Section 6. Conduct. Each agent shall observe high standards of commercial honor and just and equitable principles of trade in conduct of their business. Acts and practices, including but not limited to the following, are considered contrary to such standards and may constitute dishonest or unethical practices as found in W.S. 17-4-106(a)(ii)(G) or other listed grounds for denial, suspension or revocation of registration or such other action authorized by statute.
(a) Engaging in the act of lending or borrowing money or securities from a customer, unless that customer is a member of the agent's 'immediate family' as defined in the NASD Free Riding and Withholding interpretation.
(b) Effecting securities transactions not recorded on the regular books or records of the broker-dealer which the agent represents, unless the agent notifies the broker-dealer of the agent's intentions in writing prior to participating in the securities transactions and the securities transactions are authorized in writing by the broker-dealer prior to entering into the transaction.
(c) Establishing or maintaining an account containing fictitious information in order to execute transactions which would otherwise be prohibited.
(d) Sharing directly or indirectly in profits or losses in the account of any customer without the written authorization of the customer and the broker-dealer which the agent represents.

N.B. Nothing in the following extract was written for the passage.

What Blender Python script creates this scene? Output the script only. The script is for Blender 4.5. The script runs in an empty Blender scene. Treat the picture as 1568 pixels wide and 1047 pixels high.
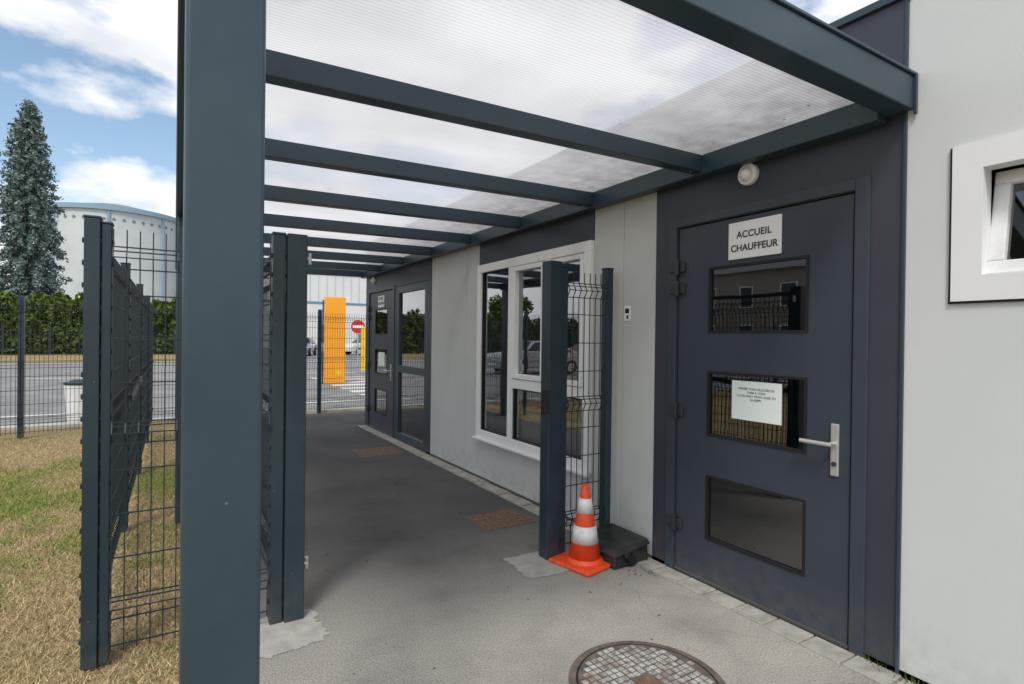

(e) Dividing or otherwise splitting the agent's commissions, profits or other compensation from the purchase or sale of securities with any person not also registered as an agent for the same broker-dealer, or for a broker-dealer under direct or indirect common control.
(f) Inducing trading in a customer's account which is excessive in size or frequency in view of the financial resources and character of the account.
(g) Recommending to a customer the purchase, sale or exchange of any security without reasonable grounds to believe that such transaction or recommendation is suitable for the customer based upon reasonable inquiry concerning the customer's investment objectives, financial situation and needs, and any other relevant information known by the agent.
(h) Executing a transaction on behalf of a customer without the customer's authorization.
(i) Exercising any discretionary power in effecting a transaction for a customer's account without first obtaining written discretionary authority from the customer, unless the discretionary power relates solely to the time and/or price for the execution of orders.
(j) Executing any transaction in a margin account without securing from the customer a properly executed written margin agreement promptly after the initial transaction in the account.
(k) Entering into a transaction with or for a customer at a price not reasonably related to the current market price of the security or receiving an unreasonable commission or profit.
(l) Failing to furnish a customer purchasing securities in an offering, no later than the date of confirmation of the transaction, either a final prospectus or a preliminary prospectus and an additional document, which together include all information set forth in the final prospectus.
(m) Effecting any transaction in, or inducing the purchase or sale of, any security by means of any manipulative, deceptive or fraudulent device, practice, plan program, design or contrivance, which may include but not be limited to:
(i) Effecting any transaction in a security which involves no change in the beneficial ownership thereof;
(ii) Entering an order or orders for the purchase or sale of any security with the knowledge that an order or orders of substantially the same size, at substantially the same time and substantially the same price, for the sale of any such security, has been or will be entered by or for the same or different parties for the purpose of creating a false or misleading appearance of active trading in the security or a false or misleading appearance with respect to the market for the security; provided, however, nothing in this subsection shall prohibit a broker-dealer from entering bona fide agency cross transactions for its customers;
(iii) Effecting, alone or with one or more other persons, a series of transactions in any security creating actual or apparent active trading in such security or raising or depressing the price of such security, for the purpose of inducing the purchase or sale of such security by others.
(n) Guaranteeing a customer against loss in any securities account of such customer carried by the broker-dealer or in any securities transaction effected by the agent with or for such customer.
(o) Publishing or circulating, or causing to be published or circulated, any notice, circular, advertisement, newspaper article, investment service, or communication of any kind which purports to report any transaction as a purchase or sale of any security unless such agent believes that such transaction was a bona fide purchase or sale of such security; or which purports to quote the bid price or asked price for any security, unless such agent believes that such quotation represents a bona fide bid for, or offer of, such security.
(p) Using any advertising or sales presentation in such a fashion as to be deceptive or misleading. An example of such practice would be a distribution of any nonfactual date, material or presentation based on conjecture, unfounded or unrealistic claims or assertions in any brochure, flyer, display by words, pictures, graphs or otherwise designed to supplement, detract from, supersede or defeat the purpose or effect of any prospectus or disclosure.
(q) Engaging in any security transaction, offer of a security, sale of a security or course of conduct which would violate Federal Securities Laws or regulations, rules of any national securities exchange or any registered securities association.